[Data records]
■ ■ ■ ■ ■
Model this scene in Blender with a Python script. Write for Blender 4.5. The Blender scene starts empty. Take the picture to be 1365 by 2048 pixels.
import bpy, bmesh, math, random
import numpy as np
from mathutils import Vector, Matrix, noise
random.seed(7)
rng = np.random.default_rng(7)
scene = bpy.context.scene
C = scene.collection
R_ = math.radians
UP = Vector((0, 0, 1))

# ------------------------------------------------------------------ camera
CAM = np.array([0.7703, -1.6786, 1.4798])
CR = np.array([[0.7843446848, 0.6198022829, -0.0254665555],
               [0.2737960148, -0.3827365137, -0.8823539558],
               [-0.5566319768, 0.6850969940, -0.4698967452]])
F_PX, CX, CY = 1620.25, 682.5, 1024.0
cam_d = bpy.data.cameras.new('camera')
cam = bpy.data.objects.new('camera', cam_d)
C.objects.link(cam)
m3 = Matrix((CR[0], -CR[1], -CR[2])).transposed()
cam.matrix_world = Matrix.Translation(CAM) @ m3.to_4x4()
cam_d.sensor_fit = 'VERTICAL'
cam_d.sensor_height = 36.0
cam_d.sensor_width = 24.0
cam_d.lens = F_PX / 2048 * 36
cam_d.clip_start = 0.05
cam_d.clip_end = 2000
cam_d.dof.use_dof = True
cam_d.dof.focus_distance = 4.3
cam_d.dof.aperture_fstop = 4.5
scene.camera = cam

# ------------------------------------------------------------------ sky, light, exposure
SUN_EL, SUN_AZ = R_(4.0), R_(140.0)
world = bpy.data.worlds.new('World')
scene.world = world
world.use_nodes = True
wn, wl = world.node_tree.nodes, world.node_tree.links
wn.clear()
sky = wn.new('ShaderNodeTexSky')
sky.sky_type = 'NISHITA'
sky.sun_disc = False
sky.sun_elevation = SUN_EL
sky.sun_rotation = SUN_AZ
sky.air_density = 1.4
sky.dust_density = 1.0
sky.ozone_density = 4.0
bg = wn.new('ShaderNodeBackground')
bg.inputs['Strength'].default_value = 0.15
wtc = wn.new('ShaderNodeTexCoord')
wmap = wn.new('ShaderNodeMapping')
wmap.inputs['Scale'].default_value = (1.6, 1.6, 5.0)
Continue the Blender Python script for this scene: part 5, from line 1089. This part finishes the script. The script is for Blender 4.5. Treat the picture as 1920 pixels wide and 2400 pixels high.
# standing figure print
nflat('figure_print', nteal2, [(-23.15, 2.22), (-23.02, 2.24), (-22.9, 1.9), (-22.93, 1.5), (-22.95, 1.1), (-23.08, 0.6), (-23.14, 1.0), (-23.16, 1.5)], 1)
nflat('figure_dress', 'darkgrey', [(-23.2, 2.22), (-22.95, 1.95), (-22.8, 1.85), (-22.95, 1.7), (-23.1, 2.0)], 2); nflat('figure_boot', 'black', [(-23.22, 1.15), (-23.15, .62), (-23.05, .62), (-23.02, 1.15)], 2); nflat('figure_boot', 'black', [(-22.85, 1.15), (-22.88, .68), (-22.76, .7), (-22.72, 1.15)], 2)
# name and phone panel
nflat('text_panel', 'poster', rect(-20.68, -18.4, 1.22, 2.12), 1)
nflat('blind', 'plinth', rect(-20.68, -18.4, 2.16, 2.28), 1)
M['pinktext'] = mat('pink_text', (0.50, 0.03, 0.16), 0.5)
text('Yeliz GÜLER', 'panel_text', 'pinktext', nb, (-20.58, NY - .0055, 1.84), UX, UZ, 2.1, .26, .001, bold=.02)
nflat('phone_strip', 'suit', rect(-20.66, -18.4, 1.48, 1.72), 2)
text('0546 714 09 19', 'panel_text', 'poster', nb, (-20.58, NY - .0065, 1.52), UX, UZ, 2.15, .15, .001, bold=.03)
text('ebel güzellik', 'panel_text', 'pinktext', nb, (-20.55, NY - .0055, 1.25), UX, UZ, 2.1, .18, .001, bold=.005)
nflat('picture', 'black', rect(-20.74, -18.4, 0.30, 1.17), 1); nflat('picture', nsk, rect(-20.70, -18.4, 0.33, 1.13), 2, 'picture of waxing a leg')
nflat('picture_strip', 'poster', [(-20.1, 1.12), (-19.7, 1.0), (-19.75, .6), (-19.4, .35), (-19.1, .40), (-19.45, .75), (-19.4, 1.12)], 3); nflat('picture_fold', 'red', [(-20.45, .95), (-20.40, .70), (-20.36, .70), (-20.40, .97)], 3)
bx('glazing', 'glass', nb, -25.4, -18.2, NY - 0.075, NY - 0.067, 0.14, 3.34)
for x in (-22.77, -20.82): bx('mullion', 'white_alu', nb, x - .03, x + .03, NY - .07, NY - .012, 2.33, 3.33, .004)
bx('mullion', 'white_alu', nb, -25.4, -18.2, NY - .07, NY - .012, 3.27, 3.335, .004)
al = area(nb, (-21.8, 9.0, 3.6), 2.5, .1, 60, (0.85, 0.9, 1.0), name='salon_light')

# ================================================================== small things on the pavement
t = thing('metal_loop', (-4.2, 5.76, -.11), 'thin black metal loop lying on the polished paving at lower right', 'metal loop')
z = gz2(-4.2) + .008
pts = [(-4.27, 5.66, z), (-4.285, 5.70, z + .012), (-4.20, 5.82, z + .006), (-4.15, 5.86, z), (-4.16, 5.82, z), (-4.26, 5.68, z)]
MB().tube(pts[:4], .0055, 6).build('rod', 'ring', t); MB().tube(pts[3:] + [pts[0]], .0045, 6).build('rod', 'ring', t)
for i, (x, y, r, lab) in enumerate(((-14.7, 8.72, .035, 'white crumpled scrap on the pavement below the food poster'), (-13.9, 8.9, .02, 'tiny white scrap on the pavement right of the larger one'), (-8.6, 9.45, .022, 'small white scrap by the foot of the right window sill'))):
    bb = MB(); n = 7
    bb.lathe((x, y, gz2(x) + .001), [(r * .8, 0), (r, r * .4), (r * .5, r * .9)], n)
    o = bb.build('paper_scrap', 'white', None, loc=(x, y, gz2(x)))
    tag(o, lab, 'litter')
■ ■ ■ ■ ■
Up to and including the line that holds "scene.camera = cam", reproduce the records above exactly from their first line, and give nothing else.

Model this scene in Blender with a Python script. Write for Blender 4.5. The Blender scene starts empty. Take the picture to be 1365 by 2048 pixels.
import bpy, bmesh, math, random
import numpy as np
from mathutils import Vector, Matrix, noise
random.seed(7)
rng = np.random.default_rng(7)
scene = bpy.context.scene
C = scene.collection
R_ = math.radians
UP = Vector((0, 0, 1))

# ------------------------------------------------------------------ camera
CAM = np.array([0.7703, -1.6786, 1.4798])
CR = np.array([[0.7843446848, 0.6198022829, -0.0254665555],
               [0.2737960148, -0.3827365137, -0.8823539558],
               [-0.5566319768, 0.6850969940, -0.4698967452]])
F_PX, CX, CY = 1620.25, 682.5, 1024.0
cam_d = bpy.data.cameras.new('camera')
cam = bpy.data.objects.new('camera', cam_d)
C.objects.link(cam)
m3 = Matrix((CR[0], -CR[1], -CR[2])).transposed()
cam.matrix_world = Matrix.Translation(CAM) @ m3.to_4x4()
cam_d.sensor_fit = 'VERTICAL'
cam_d.sensor_height = 36.0
cam_d.sensor_width = 24.0
cam_d.lens = F_PX / 2048 * 36
cam_d.clip_start = 0.05
cam_d.clip_end = 2000
cam_d.dof.use_dof = True
cam_d.dof.focus_distance = 4.3
cam_d.dof.aperture_fstop = 4.5
scene.camera = cam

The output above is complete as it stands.